La scène du banquet est affreusement magnifique. Thomas Jolly réussit parfaitement à porter le comble de l’horreur au sublime. Nous savons nous spectateurs que ce sont les enfants de Thyeste qui lui sont servis en banquet. Nous le savons tous puisque le Messager nous l’a dit. Ainsi, lorsque la grande table du banquet arrive sur scène et que nous voyons Thyeste boire le sang de ses propre enfants en pensant que c’est du vin, se régaler de la chair de ses petits, nous ne pouvons qu’être pétrifiés. Devant ce spectacle de l’horreur, ce qui est d’autant plus incroyable, c’est que nous sommes en réalité les complices d’Atrée. Nous regardons tous, en silence, avec Atrée, le malheureux Thyeste dévorer goulument la chair de ses enfants. Nous voyons sa joie, son ivresse. Nous ne disons rien, nous sommes complices, simplement. Et Thyeste est le seul qui est dans l’ignorance.
Thyeste est donc enceinte de ses enfants. Lorsque Atrée lui offrira la tête des enfants, qu’il avait gardés, Thyeste comprendra son crime et ne vivra plus que dans la culpabilité et la haine de son frère. Cette tragédie n’offre donc aucune solution.
L’amour du spectaculaire
On sent chez Thomas Jolly son amour du spectacle et du spectaculaire. Thyeste est un spectacle moderne, fantastique, dans lequel le surnaturel de la scénographie fait écho à la dramaturgie de Sénèque. En effet, lorsque la pièce s’ouvre, le fantôme de Tantale sort des ténèbres. Il est convoqué pour infester la maison de ses petits-fils afin que le crime qu’il avait lui même commis puisse se perpétrer dans le futur. Le surnaturel est donc présent dès le départ. Mais Thomas Jolly prend plaisir à relever le défis et à faire sortir un personnage des profondeurs de la terre.
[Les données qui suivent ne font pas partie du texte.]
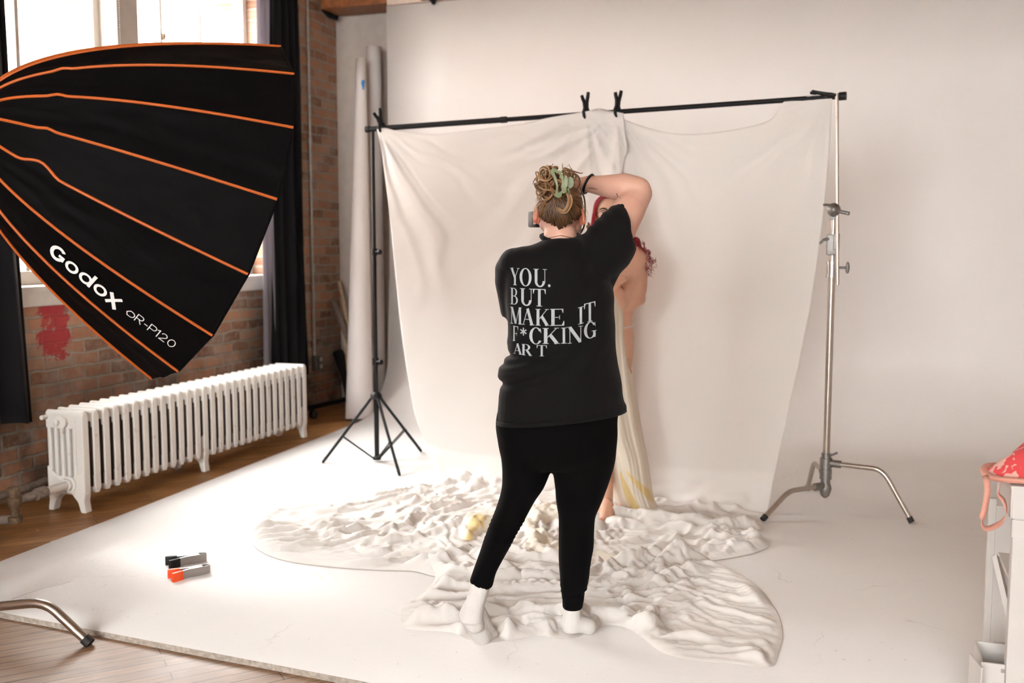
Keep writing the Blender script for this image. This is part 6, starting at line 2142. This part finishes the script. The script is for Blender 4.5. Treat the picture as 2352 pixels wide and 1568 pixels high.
# arm at the viewer's right, bent across the chest; other arm mirrored
for s, sh_, el_, wr_ in ((1, Pm(1462, 596, 0.0), Pm(1424, 694, -0.085), Pm(1398, 640, -0.17)), (-1, Pm(1384, 594, 0.0), Pm(1366, 690, -0.09), Pm(1398, 660, -0.165))):
    sh_ = Vector(sh_); el_ = Vector(el_); wr_ = Vector(wr_)
    mb_.ellipsoid(sh_, (0.055, 0.058, 0.055))
    mb_.rcone(sh_, 0.056, sh_.lerp(el_, 0.55), 0.054); mb_.rcone(sh_.lerp(el_, 0.5), 0.054, el_, 0.040)
    mb_.rcone(el_, 0.041, el_.lerp(wr_, 0.4), 0.042); mb_.rcone(el_.lerp(wr_, 0.4), 0.042, wr_, 0.026)
    pm_ = wr_ + (wr_ - el_).normalized() * 0.045
    mb_.rcone(wr_, 0.025, pm_, 0.026)
    mb_.ellipsoid(pm_, (0.036, 0.020, 0.040), RM)
    up_ = (wr_ - el_).normalized()
    for q in range(4):
        b0_ = pm_ + Vector(MA) * (-0.026 + 0.0175 * q) + up_ * 0.026
        k1 = b0_ + up_ * (0.028 - 0.002 * abs(q - 1)) - Vector(MH) * 0.010
        k2 = k1 - Vector(MH) * 0.016 + up_ * 0.006
        k3 = k2 - up_ * 0.018 - Vector(MH) * 0.002
        mb_.rcone(b0_, 0.0095, k1, 0.0086, 10); mb_.rcone(k1, 0.0086, k2, 0.0078, 10); mb_.rcone(k2, 0.0078, k3, 0.0066, 10)
    tb = pm_ - Vector(MA) * s * 0.030
    mb_.rcone(tb, 0.0125, tb - Vector(MA) * s * 0.014 + up_ * 0.030 - Vector(MH) * 0.01, 0.0092, 10)
    mb_.rcone(tb - Vector(MA) * s * 0.014 + up_ * 0.030 - Vector(MH) * 0.01, 0.0092, tb - Vector(MA) * s * 0.008 + up_ * 0.050 - Vector(MH) * 0.018, 0.0076, 10)
mbody = obj('body', remesh(mb_, 0.0062, 4), 'skin_tan', mo, angle=0)
mbv = bvh_of(mbody.data)
# face details
for s in (-1, 1):
    ec = mp(s * 0.031, 0.066, 0.004)
    ey = obj('eye', MB().ellipsoid(ec, (0.0145, 0.0125, 0.0078), RM), 'eye_white', mo)
    obj('iris', MB().ellipsoid(ec - Vector(MH) * 0.0098 + Vector(ZV) * 0.0005, (0.0062, 0.0035, 0.0062), RM, 16, 10), 'iris', ey)
    obj('eyelash', MB().tube([mp(s * (0.031 + x), 0.0795 - abs(x) * 0.35, 0.004 + 0.0078 - (x * 11) ** 2 * 0.18) for x in (-0.015, -0.0075, 0, 0.0075, 0.015)], [0.0012, 0.002, 0.0022, 0.002, 0.0012], 6), 'brow', ey)
    obj('eyebrow', MB().tube([mp(s * 0.012, 0.083, 0.024), mp(s * 0.026, 0.079, 0.031), mp(s * 0.040, 0.072, 0.032), mp(s * 0.054, 0.060, 0.025)], [0.0038, 0.0046, 0.0038, 0.0018], 8), 'brow', mo)
lp = MB().tube([mp(-0.022, 0.066, -0.058), mp(-0.009, 0.077, -0.0545), mp(0, 0.078, -0.0565), mp(0.009, 0.077, -0.0545), mp(0.022, 0.066, -0.058)], [0.002, 0.0045, 0.004, 0.0045, 0.002], 8).tube([mp(-0.022, 0.066, -0.0585), mp(0, 0.076, -0.065), mp(0.022, 0.066, -0.0585)], [0.002, 0.0055, 0.002], 8)
obj('lips', lp, 'lips', mo)
gls = MB()
for s in (-1, 1):
    c = mp(s * 0.033, 0.094, 0.001)
    gls.tube([c + Vector(MA) * 0.026 * math.cos(t) + Vector(ZV) * 0.0215 * math.sin(t) * (1 - 0.12 * math.sin(t)) - Vector(-MH) * 0.006 * abs(math.cos(t)) * (1 if s * math.cos(t) > 0 else 0) for t in np.linspace(0, 2 * PI, 36)], 0.0016, 8, caps=False)
    gls.tube([mp(s * 0.059, 0.089, 0.006), mp(s * 0.076, 0.05, 0.006), mp(s * 0.079, -0.01, 0.002)], 0.0015, 8)
gls.tube([mp(-0.008, 0.094, 0.006), mp(0, 0.097, 0.009), mp(0.008, 0.094, 0.006)], 0.0015, 8)
obj('glasses', gls, 'black_metal', mo)
# long red hair, parted, falling behind the shoulder on the right
rng = random.Random(31)
hr_mb = MB(); strand_vals = []
MR = (0.080, 0.100, 0.104)
capm = MB().ellipsoid(mp(0, -0.018, 0.022), (0.079, 0.097, 0.098), RM, 36, 24)
vk = [Vector(p) for p in capm.v]
def keep_m(p):
    d = p - MC
    f = -d.dot(Vector(MH)); z = d.z; a = d.dot(Vector(MA))
    return z > 0.078 - max(0, -f) * 3.5 or f < 0.005 or (abs(a) > 0.062 and f < 0.045)
hair_add(lambda: hr_mb.add(vk, [f for f in capm.f if all(keep_m(vk[i]) for i in f)]), 0.75)
for k in range(150):
    s = -1 if k < 60 else 1
    a0 = mp(s * rng.uniform(0.0, 0.012), rng.uniform(-0.06, 0.055), 0.118 + rng.uniform(-0.003, 0.004))
    f0 = -(a0 - MC).dot(Vector(MH))
    a1 = mp(s * rng.uniform(0.062, 0.076), f0 * 0.75, 0.055 + rng.uniform(-0.01, 0.02))
    a2 = mp(s * rng.uniform(0.080, 0.094), f0 * 0.45 - 0.005, -0.02)
    a3 = mp(s * rng.uniform(0.085, 0.105), f0 * 0.2 - 0.03, -0.10)
    if s < 0:
        a4 = mp(-rng.uniform(0.07, 0.11), rng.uniform(-0.10, 0.0), -0.22); a5 = mp(-rng.uniform(0.05, 0.10), rng.uniform(-0.12, 0.0), -0.34)
        pts = [a0, a1, a2, a3, a4, a5]
    else:
        x_ = rng.gauss(1484, 4); y_ = rng.uniform(-8, 10)
        a4 = Vector(Pm(1462 + rng.uniform(-7, 7), 556 + y_, rng.uniform(-0.02, 0.06)))
        a5 = Vector(Pm(1472 + rng.uniform(-12, 10), 590 + y_, rng.uniform(-0.03, 0.05)))
        a6 = Vector(Pm(1482 + rng.uniform(-12, 14), 612 + y_, rng.uniform(-0.03, 0.04)))
        pts = [a0, a1, a2, a3, a4, a5, a6]
        if k % 4 == 0:
            pts.append(Vector(Pm(1492 + rng.uniform(-8, 12), 628 + y_, rng.uniform(-0.03, 0.03))))
    v_ = 0.55 + 0.4 * rng.random() if (s < 0 or rng.random() < 0.55) else rng.uniform(0.0, 0.4)
    if s > 0 and k % 2:
        pts = pts[:4]
    hair_add(lambda: strand(pts, rng.uniform(0.0024, 0.0050), 0.0012, 6), v_)
for k in range(11):                                        # ringlets at the ends
    x0_, y0_ = 1471 + rng.uniform(-5, 6), 560 + rng.uniform(-14, 12)
    pts = [Pm(x0_ + 3.0 * t + (1.5 + 4.0 * t / 9) * math.sin(t * 1.5 + k), y0_ + t * rng.uniform(4.2, 5.4) + (1 + 3.0 * t / 9) * math.cos(t * 1.5 + k), 0.0 + 0.01 * math.cos(t * 1.5 + k)) for t in np.linspace(0, 9, 30)]
    hair_add(lambda: strand([Vector(p) for p in pts], 0.0022, 0.0012, 6), rng.uniform(0.1, 0.75))
mhair = obj('hair', hr_mb, 'hair_red', mo, angle=0)
at_ = mhair.data.attributes.new('strand', 'FLOAT', 'POINT')
at_.data.foreach_set('value', np.array(strand_vals, dtype=np.float32))
# the wrapped fabric: a full-length draped panel around the front of the body
rows = [(598, 1366, 1410), (620, 1364, 1411), (640, 1362, 1413), (652, 1360, 1420), (672, 1360, 1432), (692, 1360, 1439), (715, 1360, 1440.5), (745, 1360, 1441), (800, 1360, 1446), (870, 1360, 1455), (930, 1362, 1465), (1000, 1374, 1477), (1050, 1394, 1487), (1095, 1402, 1494), (1135, 1408, 1500), (1165, 1418, 1511), (1184, 1426, 1522), (1194, 1432, 1530)]
RW = dense(rows, 7)
nu_ = 90
vs = []
for j, (y, xl, xr) in enumerate(RW):
    t = (y - 640) / (1194 - 640)
    for i in range(nu_):
        u = i / (nu_ - 1)
        x = xl + (xr - xl) * u
        bulge = math.sin(PI * min(1, max(0, u))) ** 0.6
        off = 0.03 - 0.215 * bulge * (1 - 0.55 * t) - 0.04 * t
        off += 0.055 * sstep(u, 0.85, 1.0) * (1 - t)
        off += 0.017 * sstep(t, 0.1, 0.6) * float(vnoise(u * 7 + 0.4 * t, t * 1.3, 4)) + 0.008 * float(vnoise(u * 16, t * 2.5, 7)) + 0.012 * math.sin(u * 14 - t * 5) * sstep(t, 0.45, 1.0)
        p = Pm(x, y, off)
        p[2] = max(p[2], 0.03 + 0.012 * (1 + float(vnoise(u * 9, 0.3, 2))))
        vs.append(tuple(p))
drape = obj('drape', MB().grid(vs, nu_, len(RW)), 'yellow_cloth', mo, solid=0.0015, angle=0)
# doubled, deeper coloured folds near the hem
dbv = bvh_of(drape.data)
for pts_ in ([(1424, 1086, 1422, 1092), (1436, 1108, 1428, 1120), (1452, 1138, 1438, 1152), (1466, 1162, 1450, 1174), (1478, 1180, 1466, 1190)],
             [(1440, 1082, 1438, 1088), (1474, 1116, 1466, 1126), (1496, 1142, 1486, 1152), (1512, 1162, 1504, 1172)]):
    P_ = catmull(pts_, 6)
    V, F = [], []
    for q in P_:
        for w_ in np.linspace(0, 1, 5):
            V.append((q[0] * (1 - w_) + q[2] * w_, q[1] * (1 - w_) + q[3] * w_))
    for j in range(len(P_) - 1):
        for i in range(4):
            F += [(j * 5 + i, j * 5 + i + 1, (j + 1) * 5 + i + 1), (j * 5 + i, (j + 1) * 5 + i + 1, (j + 1) * 5 + i)]
    decal_on(dbv, V, F, lambda u, v: Pm(u, v, -0.15), 0.003, drape, 'inner_fold', 'yellow_deep', MH)
# tie at the waist
tie = MB()
tp_ = []
zt2 = Vector(Pm(1450, 752, 0.02)).z
ccx = Vector(Pm(1413, 752, 0.02))
for t in np.linspace(0, 2 * PI, 44):
    d = Vector(MA) * math.cos(t) + Vector(MH) * math.sin(t)
    o_ = ccx + d * 0.4; o_.z = zt2 + 0.012 * math.cos(t)
    hit = mbv.ray_cast(o_, -d, 0.6)
    if hit[0]:
        tp_.append(hit[0] + d * 0.001)
tie.tube(tp_, 0.0042, 8)
obj('waist_tie', tie, 'sheet', mo)

# ------------------------------------------------------------------ small fitting on the beam
hk = MB().cyl(plY(992, -6, 7.5), plY(996, 6, 7.45), 0.018).box(plY(995, 0, 7.53), (0.05, 0.05, 0.03), bev=0.004)
tag(obj('ceiling_hook', hk, 'black_metal'), 'small black fitting screwed to the timber beam', 'fitting')
br5 = MB().tube([plX(742, 20, WX + 0.02), plY(757, 36, 7.7), plY(776, 42, 7.75)], 0.022, 6)
tag(obj('beam_bracket', br5, 'black_metal'), 'dark iron bracket under the beam at the brick corner', 'bracket')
La scénographie de ce spectacle est incroyable. Une tête et des mains (seules parties du corps des enfants qui ne sont pas mangées par Thyeste) sont posées sur le plateau. Ce sont des sculptures monumentales. Les mots de Sénèque merveilleusement bien traduits par Florence Dupont sont exprimés par des acteurs de grand talent. Des costumes magnifiques. C’est un spectacle complet qui interroge autant que ce qu’il fascine. Une véritable réussite !
Enfin Thomas Jolly termine son spectacle par une leçon de vie. « Une seule chose peut nous rendre la paix : c’est un traité d’indulgence mutuelle », phrase tirée de De la colère de Sénèque. Apparaît donc une lueur d’espoir à la fin d’une tragédie qui nous avait pourtant laissé dans les ténèbres.